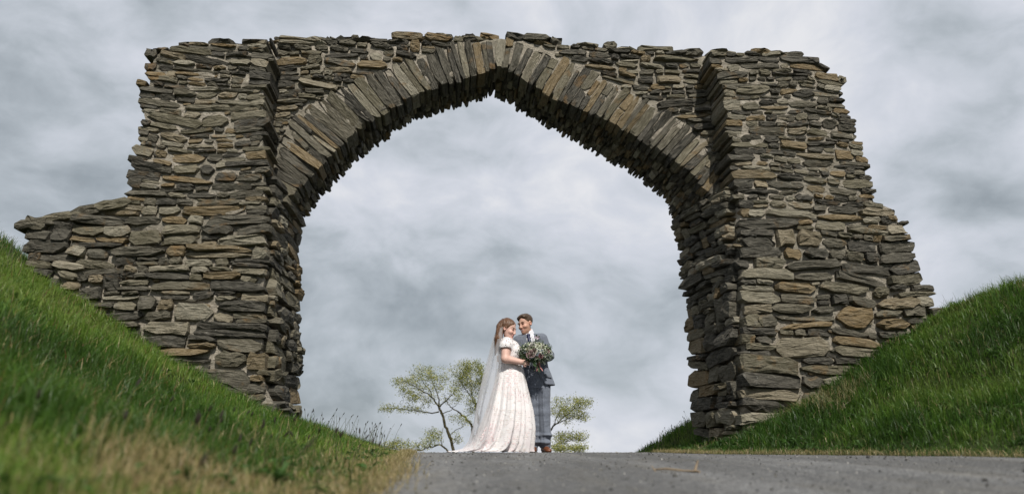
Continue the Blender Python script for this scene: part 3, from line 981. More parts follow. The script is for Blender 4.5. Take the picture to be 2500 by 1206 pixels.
# ================================================================== trees beyond the crest
BARK = plain('lichened_bark', (.050, .044, .024), .95, .1, 14, .5, .8, .03)
TREE_LEAVES = np.array([[.24, .26, .050], [.32, .32, .08], [.18, .21, .040], [.38, .36, .12], [.14, .17, .040]])
def tree(label, Yt, limbs, clouds, group, seed, leaf=.050, per=10, cat='tree', name='windswept_tree', tw=1.0):
    """limbs: list of (pixel polyline, r0, r1, depth offset); clouds: leaf regions (px, py, rx, ry, depth, n)"""
    r = np.random.default_rng(seed)
    base_px = limbs[0][0][0]
    b = at(*base_px, Yt); gzb = float(ground_z(b.x, Yt))
    root = empty(name, (b.x, Yt, gzb))
    tag(root, label, cat, group)
    O = Vector((b.x, Yt, gzb))
    nodes, paths = [], []
    for i, (pl, r0, r1, dy) in enumerate(limbs):
        pts = [at(px, py, Yt + dy * k / max(1, len(pl) - 1)) for k, (px, py) in enumerate(pl)]
        if i == 0: pts = [Vector((pts[0].x + .12, Yt, gzb - .2))] + pts
        # smooth and wiggle
        fine_ = []
        for k in range(len(pts) - 1):
            for q in np.linspace(0, 1, 5)[:-1]:
                p = pts[k].lerp(pts[k + 1], q)
                fine_.append(p + Vector(r.normal(0, .012, 3)))
        fine_.append(pts[-1])
        rad = np.linspace(r0, r1, len(fine_)) * .62
        for p, rr in zip(fine_[(3 if i == 0 else 0):], rad[(3 if i == 0 else 0):]): nodes.append((p, rr))
        if i == 0:
            v, fc = tube_mesh([([p - O for p in fine_], rad)], 9, .1)
            mesh_obj('trunk', v, fc, BARK, root)
        else:
            v, fc = tube_mesh([([p - O for p in fine_], rad)], 7, .1)
            mesh_obj('branch', v, fc, BARK, root)
    NP = [n[0] for n in nodes]; NR = [n[1] for n in nodes]
    LV, LF, LC = [], [], []
    tg = []
    for (px, py, rx, ry, dy, n) in clouds:
        for _ in range(int(n * 1.5)):
            a, q = r.uniform(0, 6.28), math.sqrt(r.random())
            tg.append(at(px + rx * q * math.cos(a), py + 1.25 * ry * q * math.sin(a), Yt + r.normal(0, dy)))
    tg = [p for p in tg if p.z > float(ground_z(p.x, p.y)) + .05]
    tp = NP[0]
    tg.sort(key=lambda p: (p - tp).length)
    for p in tg:
        A = np.array([tuple(q) for q in NP])
        dd = np.linalg.norm(A - np.array(tuple(p)), axis=1) + .35 * np.maximum(0, A[:, 2] - p.z)
        j = int(np.argmin(dd)); q = NP[j]
        L_ = (p - q).length
        rr = min(NR[j] * .7, .004 + .007 * L_) * tw
        bow = Vector((r.normal(0, .10), r.normal(0, .10), r.uniform(-.12, .10))) * L_
        pts = [q + (p - q) * s_ + bow * (4 * s_ * (1 - s_)) for s_ in np.linspace(0, 1, 5)]
        rads = np.linspace(rr, max(rr * .35, .002), 5)
        paths.append(([x - O for x in pts], rads))
        for x, y in zip(pts[1:], rads[1:]): NP.append(x); NR.append(float(y))
        for x in pts[2:] + [p, p]:
            for _ in range(int(per * .5)):
                c = x + Vector((r.normal(0, .085), r.normal(0, .085), r.normal(.018, .060)))
                nrm = Vector((r.normal(0, .6), r.normal(-.1, .6), r.normal(.8, .5))).normalized()
                s1 = nrm.cross(Vector((r.normal(), r.normal(), r.normal()))).normalized(); s2 = nrm.cross(s1)
                l_ = leaf * r.uniform(.55, 1.25); w_ = l_ * .55
                n0 = len(LV)
                LV += [c - s1 * l_ * .5 - O, c + s2 * w_ * .5 + nrm * .006 - O, c + s1 * l_ * .5 - O, c - s2 * w_ * .5 + nrm * .006 - O]
                LF.append((n0, n0 + 1, n0 + 2, n0 + 3))
                cc = TREE_LEAVES[r.integers(0, 5)] * r.uniform(.7, 1.2)
                LC += [tuple(cc)] * 4
    v, fc = tube_mesh(paths, 4)
    tw_ = mesh_obj('twigs', v, fc, BARK, root); tw_['kind'] = 'stuff'
    cr = mesh_obj('crown', np.array([tuple(x) for x in LV]), np.array(LF), LEAF, root, colors=np.array(LC)); cr['kind'] = 'stuff'
    return root
TG = 'young trees growing beyond the crest'
tree('thin leaning tree with flat layered spring foliage left of the bride', 22.0, [
    ([(1107, 1096), (1097, 1065), (1089, 1040), (1080, 1012), (1073, 994)], .085, .055, 0),
    ([(1073, 994), (1058, 973), (1040, 958), (1015, 944), (985, 930)], .045, .012, -.4),
    ([(1071, 1006), (1040, 1006), (1010, 1002), (975, 996), (940, 996)], .035, .010, .3),
    ([(1073, 994), (1070, 970), (1060, 945), (1050, 915)], .040, .012, .3),
    ([(1075, 992), (1092, 975), (1105, 962), (1118, 950)], .035, .012, -.3),
    ([(1058, 973), (1048, 950), (1030, 930), (1008, 915)], .025, .010, .5),
    ([(1080, 1010), (1102, 1000), (1112, 990), (1122, 978)], .022, .008, .2),
    ([(1096, 1062), (1112, 1050), (1130, 1040), (1136, 1030)], .022, .008, -.2),
    ([(1103, 1088), (1112, 1075), (1117, 1066)], .014, .006, -.2)],
    [(1000, 940, 34, 16, .35, 26), (1030, 915, 32, 18, .4, 28), (1065, 925, 30, 24, .45, 26), (1000, 965, 30, 10, .4, 14), (985, 930, 22, 6, .3, 9),
     (945, 997, 20, 6, .2, 11), (985, 998, 22, 7, .25, 11), (1020, 1003, 20, 5, .2, 7), (1050, 955, 34, 12, .4, 14), (1105, 968, 24, 16, .35, 16), (1018, 978, 26, 6, .3, 9),
     (1118, 1022, 20, 9, .2, 9), (1136, 1030, 8, 8, .2, 4), (1113, 1068, 8, 9, .15, 7), (1045, 985, 16, 8, .3, 6)], TG, 3)
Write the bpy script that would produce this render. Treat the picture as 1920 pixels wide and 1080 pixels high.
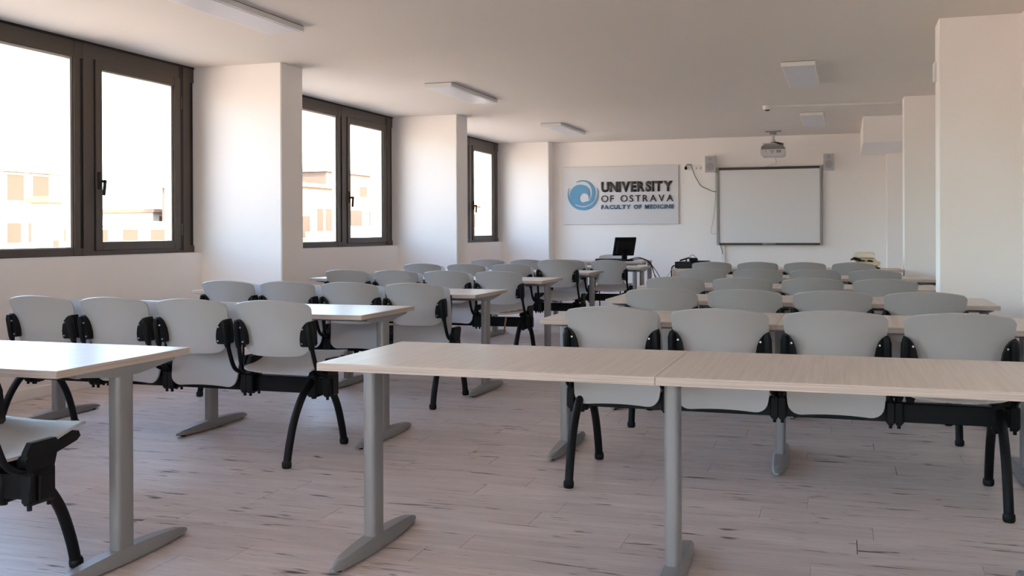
import bpy, bmesh, math, random
from mathutils import Vector, Matrix, geometry
random.seed(7)
PI = math.pi
SC = bpy.context.scene
COL = SC.collection
for o in list(bpy.data.objects):
    bpy.data.objects.remove(o)

# ------------------------------------------------------------------ camera
CAM_POS = Vector((0.0, 0.0, 1.1924))
cam_d = bpy.data.cameras.new('camera')
cam_d.sensor_width = 36.0
cam_d.lens = 1895.99 / 1920.0 * 36.0
cam_d.shift_y = -(540.0 - 438.0) / 1920.0
cam_d.clip_start = 0.05
cam_d.clip_end = 5000
cam = bpy.data.objects.new('camera', cam_d)
COL.objects.link(cam)
_r = Vector((0.95008, 0.31198, -0.00408))
_u = Vector((0.00306, 0.00376, 0.99999))
_f = Vector((-0.31199, 0.95008, -0.00262))
M = Matrix((( _r.x, _u.x, -_f.x, CAM_POS.x), (_r.y, _u.y, -_f.y, CAM_POS.y), (_r.z, _u.z, -_f.z, CAM_POS.z), (0, 0, 0, 1)))
cam.matrix_world = M
SC.camera = cam

# ------------------------------------------------------------------ light
world = bpy.data.worlds.new('sky')
SC.world = world
world.use_nodes = True
wn = world.node_tree
wn.nodes.clear()
w_out = wn.nodes.new('ShaderNodeOutputWorld')
w_bg = wn.nodes.new('ShaderNodeBackground')
w_sky = wn.nodes.new('ShaderNodeTexSky')
w_sky.sky_type = 'NISHITA'
w_sky.sun_disc = False
w_sky.sun_elevation = math.radians(38)
w_sky.sun_rotation = math.radians(110)
w_sky.air_density = 1.0
w_sky.dust_density = 2.5
w_sky.ozone_density = 1.0
w_bg.inputs['Strength'].default_value = 1.25
wn.links.new(w_sky.outputs[0], w_bg.inputs[0])
wn.links.new(w_bg.outputs[0], w_out.inputs[0])

sun_d = bpy.data.lights.new('sun', 'SUN')
sun_d.energy = 15.0
sun_d.color = (1.0, 0.83, 0.66)
sun_d.angle = math.radians(0.6)
sun = bpy.data.objects.new('sun', sun_d)
COL.objects.link(sun)
sun.location = (30, -15, 40)
# light travels towards -X (from behind our building on to the houses opposite)
_d = Vector((-math.cos(math.radians(38)) * 0.94, math.cos(math.radians(38)) * 0.34, -math.sin(math.radians(38))))
sun.rotation_euler = _d.to_track_quat('-Z', 'Y').to_euler()

SC.view_settings.view_transform = 'Standard'
SC.view_settings.look = 'None'
SC.view_settings.gamma = 1.0
SC.view_settings.use_curve_mapping = False
SC.view_settings.exposure = 1.15
SC.cycles.max_bounces = 14
SC.cycles.diffuse_bounces = 10
SC.cycles.glossy_bounces = 4
SC.cycles.transparent_max_bounces = 12
SC.cycles.caustics_reflective = False
SC.cycles.caustics_refractive = False
SC.cycles.sample_clamp_indirect = 12.0

# ------------------------------------------------------------------ materials
def new_mat(name):
    m = bpy.data.materials.new(name)
    m.use_nodes = True
    nt = m.node_tree
    return m, nt, nt.nodes['Principled BSDF']

def node(nt, kind, **kw):
    n = nt.nodes.new(kind)
    for k, v in kw.items():
        setattr(n, k, v)
    return n

def plain(name, col, rough=0.5, metal=0.0, spec=0.5, bump=0.0, bscale=300.0, vary=0.0):
    """procedural material: slight noise in colour and relief"""
    m, nt, b = new_mat(name)
    b.inputs['Roughness'].default_value = rough
    b.inputs['Metallic'].default_value = metal
    b.inputs['Specular IOR Level'].default_value = spec
    tc = node(nt, 'ShaderNodeTexCoord')
    nz = node(nt, 'ShaderNodeTexNoise')
    nz.inputs['Scale'].default_value = 6.0
    nz.inputs['Detail'].default_value = 3.0
    nt.links.new(tc.outputs['Object'], nz.inputs['Vector'])
    mix = node(nt, 'ShaderNodeMix', data_type='RGBA')
    v = vary
    mix.inputs[6].default_value = (*[c * (1 - v) for c in col], 1)
    mix.inputs[7].default_value = (*[min(1, c * (1 + v)) for c in col], 1)
    nt.links.new(nz.outputs['Fac'], mix.inputs[0])
    nt.links.new(mix.outputs[2], b.inputs['Base Color'])
    if bump:
        n2 = node(nt, 'ShaderNodeTexNoise')
        n2.inputs['Scale'].default_value = bscale
        nt.links.new(tc.outputs['Object'], n2.inputs['Vector'])
        bp = node(nt, 'ShaderNodeBump')
        bp.inputs['Strength'].default_value = bump
        bp.inputs['Distance'].default_value = 0.002
        nt.links.new(n2.outputs['Fac'], bp.inputs['Height'])
        nt.links.new(bp.outputs[0], b.inputs['Normal'])
    return m

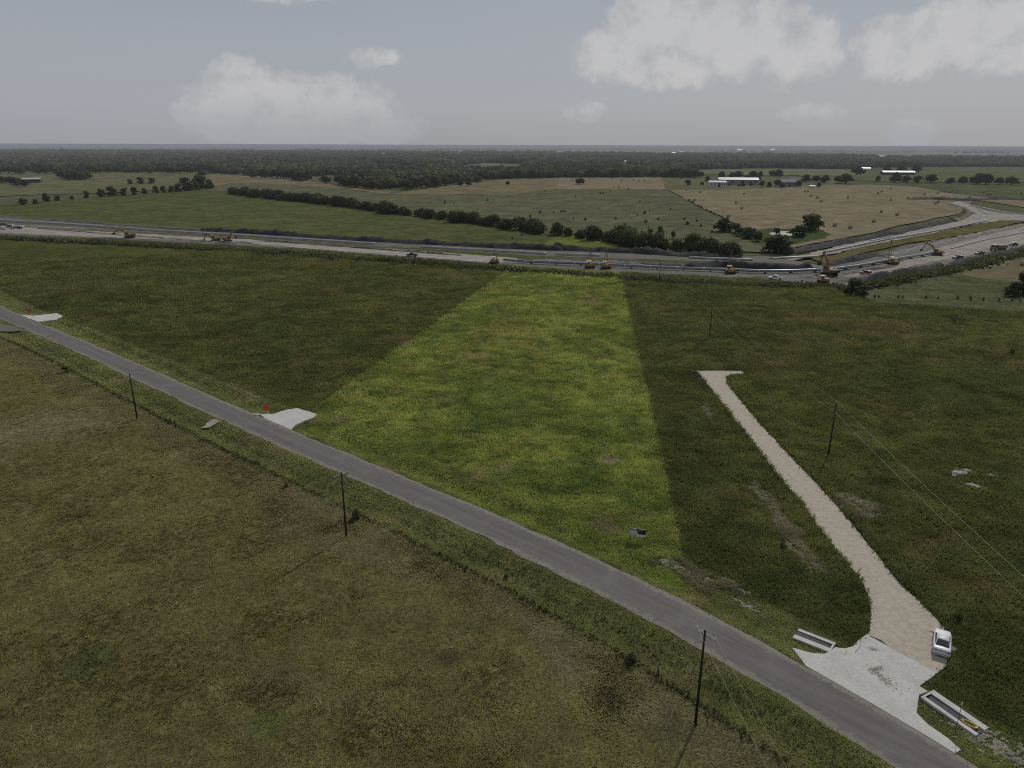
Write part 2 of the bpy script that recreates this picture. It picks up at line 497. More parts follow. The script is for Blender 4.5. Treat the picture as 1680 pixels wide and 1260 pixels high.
------------------------------------------------
• WRITTEN REQUEST: Retype, word for word, only the lines from the one containing "Write the bpy" through the one containing "bpy.data.objects.remove(o)", both included, and leave out any pictures.

• SOLUTION TO THE PROBLEM:
Write the bpy script that would produce this render. Treat the picture as 1920 pixels wide and 1080 pixels high.
import bpy, bmesh, math, random
from mathutils import Vector, Matrix, geometry
random.seed(7)
PI = math.pi
SC = bpy.context.scene
COL = SC.collection
for o in list(bpy.data.objects):
    bpy.data.objects.remove(o)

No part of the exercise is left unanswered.